WORK TO DO:
Extract, unchanged, each line of the listing below from its first line through the line that contains "R_ = math.radians", inclusive, and nothing else.

DATA EXCERPT:
# # # #
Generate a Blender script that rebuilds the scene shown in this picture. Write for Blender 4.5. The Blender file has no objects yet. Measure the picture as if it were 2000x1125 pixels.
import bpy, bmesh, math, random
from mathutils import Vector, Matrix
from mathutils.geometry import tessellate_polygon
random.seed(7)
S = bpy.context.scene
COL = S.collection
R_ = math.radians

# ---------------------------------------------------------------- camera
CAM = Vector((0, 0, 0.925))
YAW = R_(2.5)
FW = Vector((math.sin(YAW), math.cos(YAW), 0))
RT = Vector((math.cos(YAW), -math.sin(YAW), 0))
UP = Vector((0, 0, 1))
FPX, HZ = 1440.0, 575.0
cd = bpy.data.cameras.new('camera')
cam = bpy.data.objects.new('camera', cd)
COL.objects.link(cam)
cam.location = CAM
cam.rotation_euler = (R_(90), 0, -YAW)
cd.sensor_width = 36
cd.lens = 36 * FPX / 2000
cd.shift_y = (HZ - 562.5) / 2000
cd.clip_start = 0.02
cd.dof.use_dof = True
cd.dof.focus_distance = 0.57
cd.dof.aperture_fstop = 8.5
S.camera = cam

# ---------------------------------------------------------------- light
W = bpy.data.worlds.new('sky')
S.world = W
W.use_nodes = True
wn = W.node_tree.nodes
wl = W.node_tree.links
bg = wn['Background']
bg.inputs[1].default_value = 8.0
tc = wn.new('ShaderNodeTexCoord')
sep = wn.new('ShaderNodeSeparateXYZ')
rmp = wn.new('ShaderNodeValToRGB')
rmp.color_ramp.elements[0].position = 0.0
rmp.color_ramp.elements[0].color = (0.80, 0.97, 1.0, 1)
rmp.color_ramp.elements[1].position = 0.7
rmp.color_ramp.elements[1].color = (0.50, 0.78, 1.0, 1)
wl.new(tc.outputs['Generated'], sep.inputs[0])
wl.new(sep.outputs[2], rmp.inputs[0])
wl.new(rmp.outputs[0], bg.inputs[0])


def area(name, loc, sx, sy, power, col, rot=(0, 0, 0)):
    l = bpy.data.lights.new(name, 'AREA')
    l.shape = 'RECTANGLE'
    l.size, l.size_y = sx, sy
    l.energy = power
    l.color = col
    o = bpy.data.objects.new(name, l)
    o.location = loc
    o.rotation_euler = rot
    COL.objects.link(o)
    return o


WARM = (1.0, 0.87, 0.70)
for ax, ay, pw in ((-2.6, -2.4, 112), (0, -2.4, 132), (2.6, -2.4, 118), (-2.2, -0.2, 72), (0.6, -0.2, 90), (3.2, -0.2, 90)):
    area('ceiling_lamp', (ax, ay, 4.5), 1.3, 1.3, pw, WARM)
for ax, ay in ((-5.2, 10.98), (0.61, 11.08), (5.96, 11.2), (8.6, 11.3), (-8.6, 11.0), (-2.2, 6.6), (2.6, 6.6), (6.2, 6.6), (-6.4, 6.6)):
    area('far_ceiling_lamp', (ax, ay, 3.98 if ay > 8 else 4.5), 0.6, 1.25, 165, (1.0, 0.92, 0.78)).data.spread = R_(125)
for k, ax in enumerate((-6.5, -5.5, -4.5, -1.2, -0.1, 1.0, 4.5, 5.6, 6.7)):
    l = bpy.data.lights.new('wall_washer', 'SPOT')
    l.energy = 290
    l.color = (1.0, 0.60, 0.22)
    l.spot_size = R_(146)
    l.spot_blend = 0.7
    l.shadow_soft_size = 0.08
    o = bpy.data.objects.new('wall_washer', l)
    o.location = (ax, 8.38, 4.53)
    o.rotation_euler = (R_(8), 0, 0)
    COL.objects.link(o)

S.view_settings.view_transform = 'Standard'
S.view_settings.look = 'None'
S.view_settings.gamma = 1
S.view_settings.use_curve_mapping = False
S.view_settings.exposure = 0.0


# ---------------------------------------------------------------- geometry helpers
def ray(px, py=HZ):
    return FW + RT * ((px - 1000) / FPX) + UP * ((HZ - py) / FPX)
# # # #
RESPONSE BELOW:
Generate a Blender script that rebuilds the scene shown in this picture. Write for Blender 4.5. The Blender file has no objects yet. Measure the picture as if it were 2000x1125 pixels.
import bpy, bmesh, math, random
from mathutils import Vector, Matrix
from mathutils.geometry import tessellate_polygon
random.seed(7)
S = bpy.context.scene
COL = S.collection
R_ = math.radians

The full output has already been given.